Don’t Fire An Employee And Leave Them In Charge Of The Corporate Twitter Account – Forbes

Yesterday HMV, the beleaguered British entertainment retailer, laid off 190 employees, in an effort to cut costs and right its balance sheet. The company apparently pulled a large group into human resources and gave them the bad news. While this was going on, one employee, Poppy Rose, who had been an HMV community manager and thus had access to the corporate Twitter account, started live tweeting about the layoffs.

Over a period of around 20 minutes, she sent out a series of notes expressing her rising sense of alarm to HMV’s 61,500 followers (that number has since risen to 73,350). Rose admitted that it was unusual to use the company Twitter feed to express her views, but, she wrote, “when the company you dearly love is being ruined,” she felt it was justified.  “There are over 60 of us being fired at once!” she wrote. “Mass execution, of loyal employees who love the brand.”
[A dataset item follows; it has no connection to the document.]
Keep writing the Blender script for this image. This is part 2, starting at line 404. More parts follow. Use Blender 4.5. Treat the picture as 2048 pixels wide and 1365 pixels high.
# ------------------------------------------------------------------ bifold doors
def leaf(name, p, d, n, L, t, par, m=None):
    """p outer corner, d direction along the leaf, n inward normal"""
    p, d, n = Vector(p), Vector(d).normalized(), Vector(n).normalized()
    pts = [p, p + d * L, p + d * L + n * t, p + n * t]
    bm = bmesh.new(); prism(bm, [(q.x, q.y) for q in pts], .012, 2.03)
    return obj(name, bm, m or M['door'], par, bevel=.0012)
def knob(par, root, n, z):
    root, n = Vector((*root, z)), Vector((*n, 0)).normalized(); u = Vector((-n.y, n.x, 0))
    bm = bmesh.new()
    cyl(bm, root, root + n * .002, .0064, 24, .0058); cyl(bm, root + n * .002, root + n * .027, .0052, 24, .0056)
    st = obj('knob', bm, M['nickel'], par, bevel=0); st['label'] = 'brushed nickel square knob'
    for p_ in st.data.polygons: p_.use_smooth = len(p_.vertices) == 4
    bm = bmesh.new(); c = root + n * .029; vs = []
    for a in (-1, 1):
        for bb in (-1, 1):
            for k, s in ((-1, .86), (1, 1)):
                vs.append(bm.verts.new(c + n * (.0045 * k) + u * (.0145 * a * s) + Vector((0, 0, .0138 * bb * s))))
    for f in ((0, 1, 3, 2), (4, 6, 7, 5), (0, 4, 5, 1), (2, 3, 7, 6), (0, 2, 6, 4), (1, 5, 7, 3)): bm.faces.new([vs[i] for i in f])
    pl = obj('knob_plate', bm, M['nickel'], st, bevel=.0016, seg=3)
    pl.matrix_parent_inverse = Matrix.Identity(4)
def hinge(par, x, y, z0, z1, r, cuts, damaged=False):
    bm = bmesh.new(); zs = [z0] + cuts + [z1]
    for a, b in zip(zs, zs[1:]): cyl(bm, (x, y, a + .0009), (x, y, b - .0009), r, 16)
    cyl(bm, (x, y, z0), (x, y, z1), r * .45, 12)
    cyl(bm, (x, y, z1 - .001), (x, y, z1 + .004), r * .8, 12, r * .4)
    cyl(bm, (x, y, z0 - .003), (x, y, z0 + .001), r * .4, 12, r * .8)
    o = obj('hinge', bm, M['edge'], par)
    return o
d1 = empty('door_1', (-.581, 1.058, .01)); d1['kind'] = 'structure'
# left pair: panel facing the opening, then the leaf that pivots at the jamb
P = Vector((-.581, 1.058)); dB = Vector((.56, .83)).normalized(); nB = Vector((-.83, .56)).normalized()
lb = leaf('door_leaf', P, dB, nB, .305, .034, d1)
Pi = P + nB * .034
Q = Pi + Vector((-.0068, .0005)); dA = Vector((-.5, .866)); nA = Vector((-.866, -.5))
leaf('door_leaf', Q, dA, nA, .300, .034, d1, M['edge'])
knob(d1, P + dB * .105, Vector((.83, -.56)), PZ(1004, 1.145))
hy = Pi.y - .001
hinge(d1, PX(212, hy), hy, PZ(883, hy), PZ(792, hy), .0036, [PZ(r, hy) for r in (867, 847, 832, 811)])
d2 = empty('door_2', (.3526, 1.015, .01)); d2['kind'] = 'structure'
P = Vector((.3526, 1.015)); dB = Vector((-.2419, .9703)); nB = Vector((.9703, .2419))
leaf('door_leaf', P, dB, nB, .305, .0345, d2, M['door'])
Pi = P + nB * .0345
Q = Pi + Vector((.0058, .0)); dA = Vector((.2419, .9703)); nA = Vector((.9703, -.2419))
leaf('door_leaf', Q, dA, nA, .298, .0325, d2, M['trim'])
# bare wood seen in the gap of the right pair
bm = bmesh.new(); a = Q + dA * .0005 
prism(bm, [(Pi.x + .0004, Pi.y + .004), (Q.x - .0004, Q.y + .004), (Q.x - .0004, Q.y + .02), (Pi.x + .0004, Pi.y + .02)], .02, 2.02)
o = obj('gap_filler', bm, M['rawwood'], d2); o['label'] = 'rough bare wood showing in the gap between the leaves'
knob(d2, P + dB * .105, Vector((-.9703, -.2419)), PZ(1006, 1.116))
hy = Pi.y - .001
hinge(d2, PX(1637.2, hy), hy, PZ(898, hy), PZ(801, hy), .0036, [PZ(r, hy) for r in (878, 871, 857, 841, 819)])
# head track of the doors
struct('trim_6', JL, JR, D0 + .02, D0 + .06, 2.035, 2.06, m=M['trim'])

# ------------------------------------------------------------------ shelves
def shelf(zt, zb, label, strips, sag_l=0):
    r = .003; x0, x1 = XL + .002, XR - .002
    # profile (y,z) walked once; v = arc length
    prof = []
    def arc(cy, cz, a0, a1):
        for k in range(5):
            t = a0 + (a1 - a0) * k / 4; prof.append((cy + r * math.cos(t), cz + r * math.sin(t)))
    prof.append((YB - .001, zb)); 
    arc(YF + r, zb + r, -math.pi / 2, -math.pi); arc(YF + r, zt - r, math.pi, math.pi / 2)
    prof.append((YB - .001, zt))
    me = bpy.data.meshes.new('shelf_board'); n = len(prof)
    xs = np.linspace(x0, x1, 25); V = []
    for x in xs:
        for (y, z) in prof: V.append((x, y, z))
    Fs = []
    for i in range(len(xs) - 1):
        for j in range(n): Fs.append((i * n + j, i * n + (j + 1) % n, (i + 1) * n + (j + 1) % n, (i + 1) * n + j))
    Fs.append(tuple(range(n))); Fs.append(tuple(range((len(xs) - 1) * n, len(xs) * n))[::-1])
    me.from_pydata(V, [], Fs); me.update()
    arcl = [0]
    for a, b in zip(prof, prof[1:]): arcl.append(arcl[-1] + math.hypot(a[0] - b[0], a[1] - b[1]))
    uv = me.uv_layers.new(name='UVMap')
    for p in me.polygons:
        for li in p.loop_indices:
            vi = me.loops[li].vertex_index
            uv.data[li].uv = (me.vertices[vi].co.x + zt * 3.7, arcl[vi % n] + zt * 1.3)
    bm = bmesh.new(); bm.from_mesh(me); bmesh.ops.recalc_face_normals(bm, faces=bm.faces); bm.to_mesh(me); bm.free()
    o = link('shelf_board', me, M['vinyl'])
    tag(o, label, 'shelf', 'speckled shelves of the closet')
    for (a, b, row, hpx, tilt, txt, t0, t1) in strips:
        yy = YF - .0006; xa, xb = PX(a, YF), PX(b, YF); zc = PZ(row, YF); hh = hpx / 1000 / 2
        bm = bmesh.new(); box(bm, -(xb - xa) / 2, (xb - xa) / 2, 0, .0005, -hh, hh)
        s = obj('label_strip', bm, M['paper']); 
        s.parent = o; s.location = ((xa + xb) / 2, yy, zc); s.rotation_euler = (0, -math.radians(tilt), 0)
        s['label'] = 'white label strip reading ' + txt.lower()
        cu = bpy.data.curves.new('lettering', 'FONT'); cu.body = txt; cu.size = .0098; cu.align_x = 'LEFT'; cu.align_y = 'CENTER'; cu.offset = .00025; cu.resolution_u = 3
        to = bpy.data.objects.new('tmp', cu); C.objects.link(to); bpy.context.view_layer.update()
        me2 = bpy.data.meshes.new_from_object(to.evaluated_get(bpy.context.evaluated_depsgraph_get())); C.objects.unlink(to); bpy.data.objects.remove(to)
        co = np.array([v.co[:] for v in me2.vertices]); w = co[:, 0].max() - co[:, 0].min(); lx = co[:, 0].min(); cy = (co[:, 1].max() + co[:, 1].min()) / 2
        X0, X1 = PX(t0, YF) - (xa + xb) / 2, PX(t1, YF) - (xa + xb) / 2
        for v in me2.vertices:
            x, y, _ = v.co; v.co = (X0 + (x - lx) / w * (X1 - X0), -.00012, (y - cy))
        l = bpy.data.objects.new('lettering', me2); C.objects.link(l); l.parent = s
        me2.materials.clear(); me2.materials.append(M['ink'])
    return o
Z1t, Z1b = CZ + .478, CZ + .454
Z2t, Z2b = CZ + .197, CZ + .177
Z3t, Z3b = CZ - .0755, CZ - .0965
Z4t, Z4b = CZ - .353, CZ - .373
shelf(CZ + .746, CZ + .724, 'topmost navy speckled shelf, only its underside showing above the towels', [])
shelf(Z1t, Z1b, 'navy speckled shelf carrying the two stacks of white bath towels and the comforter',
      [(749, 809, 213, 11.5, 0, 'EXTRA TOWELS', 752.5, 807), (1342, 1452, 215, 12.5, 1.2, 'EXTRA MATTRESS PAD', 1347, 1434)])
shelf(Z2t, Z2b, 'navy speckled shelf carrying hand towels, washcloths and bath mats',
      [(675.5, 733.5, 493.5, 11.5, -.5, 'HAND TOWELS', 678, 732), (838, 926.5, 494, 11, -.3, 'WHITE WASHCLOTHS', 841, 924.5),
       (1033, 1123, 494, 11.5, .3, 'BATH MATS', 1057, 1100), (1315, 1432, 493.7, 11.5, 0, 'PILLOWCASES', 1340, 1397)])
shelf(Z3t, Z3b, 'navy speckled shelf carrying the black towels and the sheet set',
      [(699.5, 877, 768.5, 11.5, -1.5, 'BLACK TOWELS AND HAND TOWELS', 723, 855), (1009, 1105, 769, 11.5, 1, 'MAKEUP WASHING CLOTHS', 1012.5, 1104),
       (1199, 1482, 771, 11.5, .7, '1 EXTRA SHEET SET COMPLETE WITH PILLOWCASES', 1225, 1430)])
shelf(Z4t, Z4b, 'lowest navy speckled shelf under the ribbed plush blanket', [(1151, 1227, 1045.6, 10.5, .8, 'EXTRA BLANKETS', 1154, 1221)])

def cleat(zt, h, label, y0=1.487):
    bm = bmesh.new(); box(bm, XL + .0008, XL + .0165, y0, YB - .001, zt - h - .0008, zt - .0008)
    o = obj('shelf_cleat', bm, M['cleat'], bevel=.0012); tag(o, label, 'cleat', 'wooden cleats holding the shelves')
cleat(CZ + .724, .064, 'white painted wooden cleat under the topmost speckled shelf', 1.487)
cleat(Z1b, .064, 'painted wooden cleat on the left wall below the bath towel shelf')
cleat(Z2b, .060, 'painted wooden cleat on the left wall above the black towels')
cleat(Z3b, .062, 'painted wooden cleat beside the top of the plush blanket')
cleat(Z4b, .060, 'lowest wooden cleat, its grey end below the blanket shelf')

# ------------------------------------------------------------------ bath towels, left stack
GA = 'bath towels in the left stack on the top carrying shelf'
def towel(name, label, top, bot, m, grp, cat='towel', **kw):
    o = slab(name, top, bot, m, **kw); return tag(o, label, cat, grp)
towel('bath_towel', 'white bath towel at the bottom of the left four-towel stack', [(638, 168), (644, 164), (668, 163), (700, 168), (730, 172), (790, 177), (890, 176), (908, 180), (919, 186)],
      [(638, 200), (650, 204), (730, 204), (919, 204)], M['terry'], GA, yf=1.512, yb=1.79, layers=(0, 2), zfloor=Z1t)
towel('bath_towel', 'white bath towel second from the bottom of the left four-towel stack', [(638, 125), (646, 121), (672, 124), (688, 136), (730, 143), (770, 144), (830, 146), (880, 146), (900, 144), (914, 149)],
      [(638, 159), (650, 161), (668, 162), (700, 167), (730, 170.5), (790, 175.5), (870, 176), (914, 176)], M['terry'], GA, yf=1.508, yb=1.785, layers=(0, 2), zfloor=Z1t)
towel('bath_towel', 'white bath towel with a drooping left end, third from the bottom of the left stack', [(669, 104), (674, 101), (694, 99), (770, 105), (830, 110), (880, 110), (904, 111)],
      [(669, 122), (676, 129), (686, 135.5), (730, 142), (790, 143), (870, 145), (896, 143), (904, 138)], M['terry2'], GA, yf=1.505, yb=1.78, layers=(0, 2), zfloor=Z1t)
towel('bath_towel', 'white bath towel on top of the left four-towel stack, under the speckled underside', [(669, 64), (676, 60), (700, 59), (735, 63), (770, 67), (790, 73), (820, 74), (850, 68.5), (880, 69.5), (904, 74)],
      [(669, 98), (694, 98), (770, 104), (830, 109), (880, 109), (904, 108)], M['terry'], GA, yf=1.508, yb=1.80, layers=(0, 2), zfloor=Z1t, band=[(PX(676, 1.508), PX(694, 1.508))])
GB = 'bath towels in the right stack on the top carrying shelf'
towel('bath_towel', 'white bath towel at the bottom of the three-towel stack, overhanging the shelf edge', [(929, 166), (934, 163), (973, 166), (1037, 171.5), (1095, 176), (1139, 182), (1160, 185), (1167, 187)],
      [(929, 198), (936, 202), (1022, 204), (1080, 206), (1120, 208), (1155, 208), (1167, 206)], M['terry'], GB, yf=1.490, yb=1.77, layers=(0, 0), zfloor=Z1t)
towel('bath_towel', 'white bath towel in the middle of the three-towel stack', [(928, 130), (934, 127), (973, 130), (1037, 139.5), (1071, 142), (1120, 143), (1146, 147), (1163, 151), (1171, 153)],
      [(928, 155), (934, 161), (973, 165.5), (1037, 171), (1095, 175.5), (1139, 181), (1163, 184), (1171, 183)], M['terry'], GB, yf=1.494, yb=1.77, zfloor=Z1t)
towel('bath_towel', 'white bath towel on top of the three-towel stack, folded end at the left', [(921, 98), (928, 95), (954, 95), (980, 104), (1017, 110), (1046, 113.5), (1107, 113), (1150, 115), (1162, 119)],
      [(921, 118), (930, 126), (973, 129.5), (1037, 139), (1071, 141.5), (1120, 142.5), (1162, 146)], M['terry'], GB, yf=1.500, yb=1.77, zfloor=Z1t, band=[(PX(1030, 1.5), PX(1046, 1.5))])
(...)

Read more via Don’t Fire An Employee And Leave Them In Charge Of The Corporate Twitter Account – Forbes.

How did this happen? I suspect that most leaders are still not actively participating in social media, and therefore they lack the appreciation of it’s influence. Leaders, communication has gone beyond emails, memos, phones, meetings, town halls, focus groups etc. Pay attention to your social media and be wise about who you assign to manage them. How many leaders you work for actively uses social media as a form of communication with their followers?